In terms of the product’s durability, its history in the Twin Cities goes back more than 30 years. With several years of high winds, hail and hot and cold seasons behind us, those first EIFS covered buildings are still performing without significant issues.

Lastly, we are beginning to see the insurance industry finally relaxing their grips on premiums and deductibles for EIFS. Policies are now being based upon criteria such as the quality of the contractor, longevity in the business, financial security, knowledge, reputation, loss history, safety record certification, attitude and internal ability. It is now not unusual for a policy today to cost two-thirds of what it may have cost five years ago. The market is soft with room to explore and it is critical that carriers see quality and a profitable history.¹²


EIFS was brought to the United States around the same time that we saw the oil embargo in 1970. Its popularity grew as a result of its contribution to a building’s energy efficiency, a purpose that has just as much if not more meaning today. It wasn’t long after its debut however that the design community realized EIFS’ considerable versatility in creating aesthetic elements that really make buildings look good.
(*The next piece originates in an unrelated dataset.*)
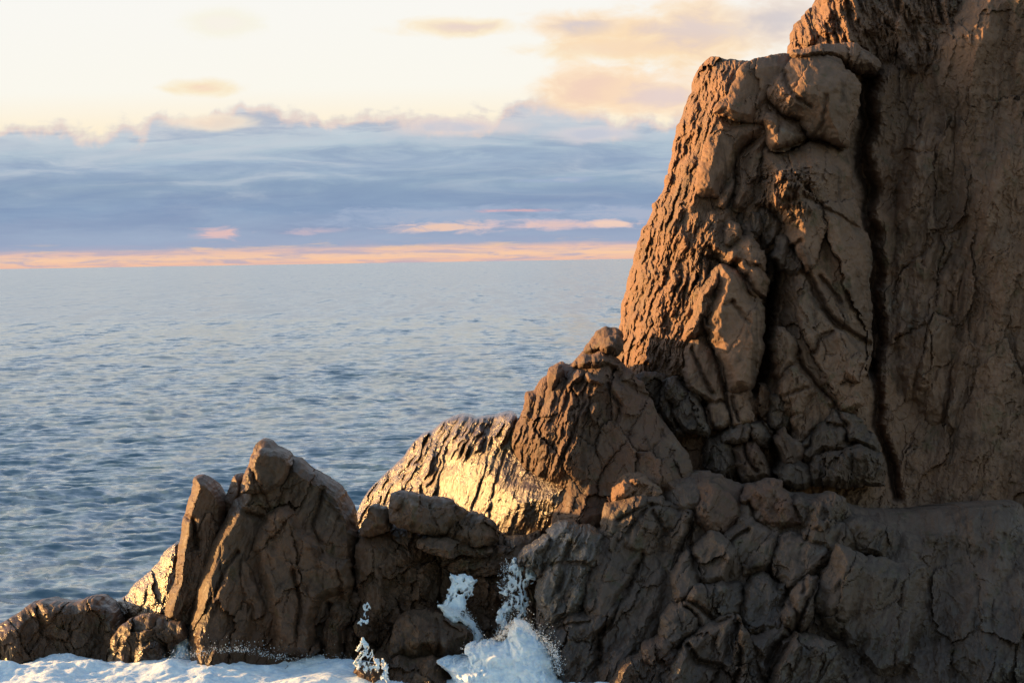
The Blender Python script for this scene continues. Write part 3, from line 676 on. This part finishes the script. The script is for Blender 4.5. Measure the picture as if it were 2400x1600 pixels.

What is new for EIFS today are improvements and astonishing new choices in finishes that now make them better than ever; finishes that can shed dirt, some with higher elastic properties and some that are even hydrophobic. Do you want to assimilate the look of limestone? How about granite? Metallic panels anyone? How about the warmth of old world stucco, or even simulated brick? The choices seem to be boundless.


This is a pretty simple statement, but it is true: “New research comparing both overall insulating ability and moisture resistance show EIFS with 4-inch foam insulation ‘outperformed’ walls of brick, stucco, concrete block and cementitious fiber board in moisture handling with superior thermal performance.” These are key points from Achilles Karagiozis Ph.D., the principal researcher on a project called the Natural Exposure Test Facility. Funded by the U.S. Dept of Energy, through the Office of Energy Efficiency and Renewable Energy’s Building Technologies Program and EIMA, Oakridge National Laboratories conducted field testing on a variety of wall systems to determine their thermal, air leakage and moisture control performance in real world conditions. Their key conclusions:
  • Brick and cementitious fiber board systems tend to accumulate and retain more moisture.
  • Insulation is more beneficial when placed towards the exterior.
  • EIFS with water-resistive barrier coatings performed significantly better than claddings using building paper or spun-bonded polyolefin membranes.
  • EIFS drainage assemblies, using vertical ribbons of adhesive, provide a drainage path and air space that contributes positively towards hygrothermal performance of the wall.13
Let’s face it: Energy security and climate change are coupled issues. Solving the issue of energy security will solve the climate change issue and conversely, solving climate change will solve our energy security. The problem we are faced with is making the right decisions to come up with solutions that solve both problems correctly. One solution is in the conservation of those resources we now have. For nearly 40 years, that is what EIFS has always been about. W&C


  1. An Interview with Ed Mazria, Energy Design Update, August 2007.
  2. EPS and the Environment, Plastics Institute of New Zealand.
  3. NIST Report: Continuous Air Barrier Systems Reduce Energy Costs, Air Barrier Assoc. of America.
  4. LEED for Core and Shell v2.0 Registered project Checklist.
  5. American Chemistry Council.
  6. Extrapolated from EUMEPS, the European Manufacturers of EPS.
  7. American Chemistry Council.
  8. “Rubbish! The Archaeology of Garbage,” William Rathje and Cullen Murphy.
  9. Purex International Styromelt.
  10. John Straube, Ph.D.Eng., Department of Civil Engineering and School of Architecture, University of Waterloo.
  11. EIFS Industry Members Association, “EIFS One Step Closer to Code Approval.”
  12. Bryan Dunn, Brown and Brown Insurance, notes from EIMA Annual Meeting 2007.
  13. Building Envelope Research/ Testing: Hygrothermal Performance of Exterior Wall Systems: Key Points of the ORNL NET Facilities Research Project.